Monday 27 August 2012

Geroge Gently Great Northern Soul

The first four new episodes of George Gently was screened last night on BBC1 and it one of the best if not the best of this five series drama about which I have written extensively in the past including three of his early books, disappointing only because they are set in East Anglia the home of the author with the TV series set in Northumbria.



Great Northern Soul
is about race bigotry fuelled by the infamous Enoch Powell Rivers of Blood Speech of April 1968. While the character of Gently is played by the likeable Martin Shaw (Judge Deed) also as Lewis Collins News Avengers, Inspector Dalgliesh - PD James and The Chief, Rhodes and Cranford whereas his Sergeant is a weasel young man full of prejudices about everyone and everything.



The scene is set in a 1960’s all nighter to records held at a local hall where 45 play records are also traded, and unlicensed, the only drink on sale is orangeade. The popular club is used by some of the then few black/mixed race young people in the North East which until as late as the eighties racism was rampant at all levels within the regional society and where tribalism still remains a significant feature. The introduction suggests that two men brothers, one who acts as the DJ and another who rents the building for the event, fancy one of two girls, one of whom has West Indian parents with the father settling in the UK after serving in the airforce in World War II. The father is played Ambrose Kenny is played by Eastender Eamonn Walker.

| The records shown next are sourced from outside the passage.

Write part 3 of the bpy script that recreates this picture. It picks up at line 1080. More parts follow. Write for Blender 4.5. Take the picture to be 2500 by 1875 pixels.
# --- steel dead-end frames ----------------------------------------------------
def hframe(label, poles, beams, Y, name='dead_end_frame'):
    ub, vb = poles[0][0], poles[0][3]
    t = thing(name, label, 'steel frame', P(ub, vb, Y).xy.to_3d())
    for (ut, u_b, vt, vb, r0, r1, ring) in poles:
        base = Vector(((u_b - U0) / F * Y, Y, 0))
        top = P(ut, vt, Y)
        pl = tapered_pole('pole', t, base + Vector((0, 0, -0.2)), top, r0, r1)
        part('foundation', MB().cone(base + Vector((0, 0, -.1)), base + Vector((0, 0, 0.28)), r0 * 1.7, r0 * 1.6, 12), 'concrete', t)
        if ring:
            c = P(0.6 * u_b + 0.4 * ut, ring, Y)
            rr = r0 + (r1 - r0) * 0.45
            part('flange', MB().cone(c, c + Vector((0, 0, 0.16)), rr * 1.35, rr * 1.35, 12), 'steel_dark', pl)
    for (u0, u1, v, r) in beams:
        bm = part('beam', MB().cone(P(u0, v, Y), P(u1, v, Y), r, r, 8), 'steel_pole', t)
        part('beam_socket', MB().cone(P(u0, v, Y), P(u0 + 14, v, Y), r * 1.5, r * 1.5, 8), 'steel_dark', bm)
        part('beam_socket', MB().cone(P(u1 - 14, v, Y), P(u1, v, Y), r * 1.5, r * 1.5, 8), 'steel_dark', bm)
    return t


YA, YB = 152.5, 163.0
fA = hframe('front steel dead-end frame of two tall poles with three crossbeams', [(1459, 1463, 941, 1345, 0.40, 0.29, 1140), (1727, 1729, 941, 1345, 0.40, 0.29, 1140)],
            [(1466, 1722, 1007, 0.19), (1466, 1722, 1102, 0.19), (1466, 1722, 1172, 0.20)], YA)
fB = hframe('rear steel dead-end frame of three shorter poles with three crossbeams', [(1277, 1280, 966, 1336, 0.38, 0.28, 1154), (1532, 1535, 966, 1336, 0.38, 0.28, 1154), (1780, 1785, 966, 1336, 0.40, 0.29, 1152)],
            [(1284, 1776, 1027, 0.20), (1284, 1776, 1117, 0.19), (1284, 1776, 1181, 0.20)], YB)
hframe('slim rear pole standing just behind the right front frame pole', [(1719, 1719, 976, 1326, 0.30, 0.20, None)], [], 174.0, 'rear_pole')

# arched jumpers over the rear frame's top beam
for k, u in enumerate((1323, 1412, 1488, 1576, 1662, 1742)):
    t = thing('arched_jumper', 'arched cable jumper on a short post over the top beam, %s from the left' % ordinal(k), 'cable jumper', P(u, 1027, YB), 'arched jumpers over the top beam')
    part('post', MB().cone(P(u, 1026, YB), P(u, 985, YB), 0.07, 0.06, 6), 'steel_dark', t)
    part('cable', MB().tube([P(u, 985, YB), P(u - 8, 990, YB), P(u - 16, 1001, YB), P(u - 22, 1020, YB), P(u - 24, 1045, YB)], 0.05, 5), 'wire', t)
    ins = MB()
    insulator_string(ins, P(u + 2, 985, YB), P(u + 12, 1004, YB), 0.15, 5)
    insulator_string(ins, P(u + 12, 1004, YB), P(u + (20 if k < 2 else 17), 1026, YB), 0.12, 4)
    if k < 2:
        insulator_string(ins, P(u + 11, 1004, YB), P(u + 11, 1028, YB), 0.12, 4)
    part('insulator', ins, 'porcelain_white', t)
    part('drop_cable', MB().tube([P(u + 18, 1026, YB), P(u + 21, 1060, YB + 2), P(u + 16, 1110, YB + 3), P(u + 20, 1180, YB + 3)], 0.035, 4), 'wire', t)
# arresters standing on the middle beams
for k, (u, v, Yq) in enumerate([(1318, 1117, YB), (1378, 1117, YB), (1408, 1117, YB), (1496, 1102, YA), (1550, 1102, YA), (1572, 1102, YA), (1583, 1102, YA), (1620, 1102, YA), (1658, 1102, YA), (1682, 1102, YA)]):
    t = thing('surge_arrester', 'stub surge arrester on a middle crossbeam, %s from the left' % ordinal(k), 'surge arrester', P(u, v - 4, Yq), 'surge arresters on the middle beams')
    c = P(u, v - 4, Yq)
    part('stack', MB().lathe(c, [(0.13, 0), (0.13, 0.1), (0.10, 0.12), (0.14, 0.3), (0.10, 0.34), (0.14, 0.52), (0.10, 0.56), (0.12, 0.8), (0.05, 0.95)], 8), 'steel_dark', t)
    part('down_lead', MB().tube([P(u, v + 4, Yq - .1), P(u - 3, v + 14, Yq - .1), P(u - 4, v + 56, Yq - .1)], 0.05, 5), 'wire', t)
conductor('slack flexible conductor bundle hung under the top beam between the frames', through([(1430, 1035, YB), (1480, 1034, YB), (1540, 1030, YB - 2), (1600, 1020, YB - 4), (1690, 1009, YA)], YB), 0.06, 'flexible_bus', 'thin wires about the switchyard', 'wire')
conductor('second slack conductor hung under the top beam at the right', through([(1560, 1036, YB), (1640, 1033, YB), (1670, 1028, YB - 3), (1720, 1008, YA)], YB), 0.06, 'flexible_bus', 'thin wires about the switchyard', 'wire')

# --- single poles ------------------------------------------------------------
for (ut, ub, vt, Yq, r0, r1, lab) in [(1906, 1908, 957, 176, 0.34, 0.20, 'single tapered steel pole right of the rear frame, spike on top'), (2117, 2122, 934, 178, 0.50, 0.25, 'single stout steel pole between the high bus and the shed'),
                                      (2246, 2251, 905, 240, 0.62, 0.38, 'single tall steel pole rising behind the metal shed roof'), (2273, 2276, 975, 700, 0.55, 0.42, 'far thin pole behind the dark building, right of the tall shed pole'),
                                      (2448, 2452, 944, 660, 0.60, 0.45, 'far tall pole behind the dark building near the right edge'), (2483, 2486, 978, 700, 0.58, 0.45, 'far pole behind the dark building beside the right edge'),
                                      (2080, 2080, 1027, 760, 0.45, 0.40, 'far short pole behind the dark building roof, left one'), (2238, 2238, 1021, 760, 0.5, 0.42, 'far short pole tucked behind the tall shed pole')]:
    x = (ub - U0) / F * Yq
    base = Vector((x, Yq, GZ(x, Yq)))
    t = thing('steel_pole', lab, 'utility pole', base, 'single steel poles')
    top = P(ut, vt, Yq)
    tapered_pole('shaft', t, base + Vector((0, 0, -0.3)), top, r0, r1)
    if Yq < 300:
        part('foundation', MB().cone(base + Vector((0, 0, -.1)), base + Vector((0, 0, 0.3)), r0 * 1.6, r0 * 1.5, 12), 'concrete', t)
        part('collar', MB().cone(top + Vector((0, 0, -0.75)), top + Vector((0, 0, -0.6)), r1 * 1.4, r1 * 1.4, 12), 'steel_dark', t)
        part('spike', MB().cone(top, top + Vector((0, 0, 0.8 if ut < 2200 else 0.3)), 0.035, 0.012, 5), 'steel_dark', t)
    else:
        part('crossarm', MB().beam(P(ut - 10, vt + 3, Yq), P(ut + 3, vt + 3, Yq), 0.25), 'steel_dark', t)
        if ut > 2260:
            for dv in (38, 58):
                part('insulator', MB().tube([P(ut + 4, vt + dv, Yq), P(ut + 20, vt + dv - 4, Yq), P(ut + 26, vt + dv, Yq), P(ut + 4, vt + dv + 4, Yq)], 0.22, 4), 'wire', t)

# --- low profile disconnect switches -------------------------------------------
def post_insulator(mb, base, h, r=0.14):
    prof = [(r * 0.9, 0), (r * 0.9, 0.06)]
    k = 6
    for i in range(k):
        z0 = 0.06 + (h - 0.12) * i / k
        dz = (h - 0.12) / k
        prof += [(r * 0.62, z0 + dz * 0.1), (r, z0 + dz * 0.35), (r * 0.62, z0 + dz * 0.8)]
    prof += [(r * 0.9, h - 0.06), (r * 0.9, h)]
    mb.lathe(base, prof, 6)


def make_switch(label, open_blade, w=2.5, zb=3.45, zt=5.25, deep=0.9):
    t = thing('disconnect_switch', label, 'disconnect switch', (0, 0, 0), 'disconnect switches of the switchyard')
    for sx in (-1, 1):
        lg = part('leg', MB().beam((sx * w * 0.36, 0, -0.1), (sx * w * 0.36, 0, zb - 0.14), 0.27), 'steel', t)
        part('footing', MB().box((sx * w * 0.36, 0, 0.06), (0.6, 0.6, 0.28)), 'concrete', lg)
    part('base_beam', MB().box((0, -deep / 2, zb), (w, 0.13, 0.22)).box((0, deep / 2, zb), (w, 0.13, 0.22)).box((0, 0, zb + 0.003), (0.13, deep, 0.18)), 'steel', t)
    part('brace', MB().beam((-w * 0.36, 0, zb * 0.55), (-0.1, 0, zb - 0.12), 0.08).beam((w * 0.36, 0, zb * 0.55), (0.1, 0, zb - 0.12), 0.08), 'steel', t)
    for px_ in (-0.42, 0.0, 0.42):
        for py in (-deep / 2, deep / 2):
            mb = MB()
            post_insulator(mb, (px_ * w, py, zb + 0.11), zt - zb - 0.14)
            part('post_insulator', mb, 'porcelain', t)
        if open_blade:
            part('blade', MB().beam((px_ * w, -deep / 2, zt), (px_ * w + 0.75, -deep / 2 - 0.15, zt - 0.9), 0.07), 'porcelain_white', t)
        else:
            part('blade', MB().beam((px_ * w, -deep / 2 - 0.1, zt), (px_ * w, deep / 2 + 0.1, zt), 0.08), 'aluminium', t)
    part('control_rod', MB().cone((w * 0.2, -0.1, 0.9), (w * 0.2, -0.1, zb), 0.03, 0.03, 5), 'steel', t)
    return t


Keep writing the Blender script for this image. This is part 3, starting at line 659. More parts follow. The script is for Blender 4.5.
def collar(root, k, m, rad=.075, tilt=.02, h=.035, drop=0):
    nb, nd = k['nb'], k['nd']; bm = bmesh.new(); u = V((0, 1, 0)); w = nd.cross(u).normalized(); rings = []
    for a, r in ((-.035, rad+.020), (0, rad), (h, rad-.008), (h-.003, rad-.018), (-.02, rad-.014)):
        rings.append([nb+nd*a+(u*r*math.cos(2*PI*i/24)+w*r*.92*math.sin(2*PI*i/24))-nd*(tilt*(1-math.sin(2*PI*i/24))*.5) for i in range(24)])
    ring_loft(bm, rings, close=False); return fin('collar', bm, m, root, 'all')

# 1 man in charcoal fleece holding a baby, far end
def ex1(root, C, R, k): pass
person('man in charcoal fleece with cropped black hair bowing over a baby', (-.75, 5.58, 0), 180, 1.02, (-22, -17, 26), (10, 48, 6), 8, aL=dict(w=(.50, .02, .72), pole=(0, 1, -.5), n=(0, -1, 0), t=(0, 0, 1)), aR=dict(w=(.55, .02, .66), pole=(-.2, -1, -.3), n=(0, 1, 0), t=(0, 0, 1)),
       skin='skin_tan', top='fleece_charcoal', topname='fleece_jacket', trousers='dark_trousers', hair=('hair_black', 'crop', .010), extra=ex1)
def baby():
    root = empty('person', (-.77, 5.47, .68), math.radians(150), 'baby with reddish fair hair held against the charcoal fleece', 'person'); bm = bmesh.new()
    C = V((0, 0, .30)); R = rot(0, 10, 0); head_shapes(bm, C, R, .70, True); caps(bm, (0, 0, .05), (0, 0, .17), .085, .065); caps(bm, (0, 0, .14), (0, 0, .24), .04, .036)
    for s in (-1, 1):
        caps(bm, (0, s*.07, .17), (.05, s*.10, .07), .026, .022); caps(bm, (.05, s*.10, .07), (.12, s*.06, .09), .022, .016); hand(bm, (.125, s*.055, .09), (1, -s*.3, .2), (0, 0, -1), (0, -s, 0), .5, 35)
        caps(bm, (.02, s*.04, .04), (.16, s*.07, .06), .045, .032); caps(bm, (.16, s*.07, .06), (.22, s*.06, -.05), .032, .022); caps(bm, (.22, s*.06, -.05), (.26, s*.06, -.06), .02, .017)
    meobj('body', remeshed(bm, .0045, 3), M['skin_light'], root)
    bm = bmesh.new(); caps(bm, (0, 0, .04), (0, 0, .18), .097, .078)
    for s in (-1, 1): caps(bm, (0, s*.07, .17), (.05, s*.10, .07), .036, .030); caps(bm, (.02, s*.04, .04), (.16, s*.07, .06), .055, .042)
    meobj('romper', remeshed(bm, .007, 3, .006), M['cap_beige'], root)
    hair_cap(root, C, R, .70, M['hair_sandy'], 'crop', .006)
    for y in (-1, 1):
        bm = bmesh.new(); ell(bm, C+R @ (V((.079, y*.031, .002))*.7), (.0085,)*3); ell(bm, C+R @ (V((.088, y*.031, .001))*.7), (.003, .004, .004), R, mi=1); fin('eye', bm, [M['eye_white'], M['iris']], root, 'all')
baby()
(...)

When the girl is found with her head battered in an area known for “working girls” to take their clients Gently’s sidekick assumes she was a Black Prostitute which he leaks to a local press contact to the horror of Gently who was a supporter of the assassinated Marin Luther King. Suspicion causing the death of the girl falls on five men and one woman.



The man who organises these weekly events runs a fish and chip van by day and is the son of a notorious hard man loan shark and white supremacist. This son has a history of GBH. However the most likely candidate is the DJ younger brother who was having an affair with the girl and although the elder brother implied he had sex with the girl, this was talk. The girl was one of those selling drugs at the event to earn money to go to America with her friend wanting to make a career for herself as a singer. Other suspects are the girl’s father and her brother as well as an former variety artist who runs an guest house with a notice saying No Dogs and Whites only and who lives around the corner from the family and who is proved to have sent a note to her father saying the death was good riddance and they all should leave. Gently threatens to close her down once the race relations Act comes into operation.



It with great difficulty the truth is uncovered in part when the Sergeant goes uncover to the all nighter and befriends the best friend of the killed girl as well as the DJ son of the racist criminal. He forms an emotional attachment with the young woman which alters his prejudices. It emerges that the dead girl was pregnant and that on the night of her death the young brother DJ had been told to end the relationship by his father and had become incensed when seeing the girl with the older brother who claimed to have had a sexual relationship with her as well. He had in fact given her £20 from his father to arrange an abortion. The girl had resisted his advances to take her home.



She was also upset on seeing her boyfriend make a successful pass at her best friend and she had set off alone to walk home in the middle of the night. The girl’s father turned out to be different from the story he had presented of himself claiming to have been a pilot with medals when he had remained in a desk job having been refused permission to switch to an active service role. Later he explains he had adopted the role to try and counter the aggro the children were getting at school because of the colour of their skin. The brother is turning to the militant black movement as a reaction to the passivity of his father and the reaction of the white community.



In fact the daughter was not murdered as such but died as a result of a hit and run accident by a drunk driver who was taking a prostitute to the area she used. She came forward after reading that Gently had reminded that the dead girl was someone’s daughter whatever in reality were her true circumstances. Before this is communicated the fascist father of the brothers organises an attack on a vigil being held for the girl and in the ensuing mêlée the older brother is stabbed to death. It emerges that the death was caused by the younger brother. This occurs after the girl’s father tried to confess to this crime after seeing that the knife belonged to his son. The Rivers of Blood speech fuels the feelings in the local community finding support in the police. The guest house owner puts back her sign saying Whites only and the henchmen of the Fascist and now grieving father wreck the home of the West Indian background family. The father gets his war time weapon to kill the Fascist racist but is persuaded by his son and Gently to hand it over. This first of four episodes was made sometime ago, before the Olympic Games when one long distance runner Mohammed Farah and one 30 year old female Boxer Nicola Adams changed the position of migrant and non white citizens in the UK, hopefully for the better and for all time. This proved to be an excellent and potentially significant programme.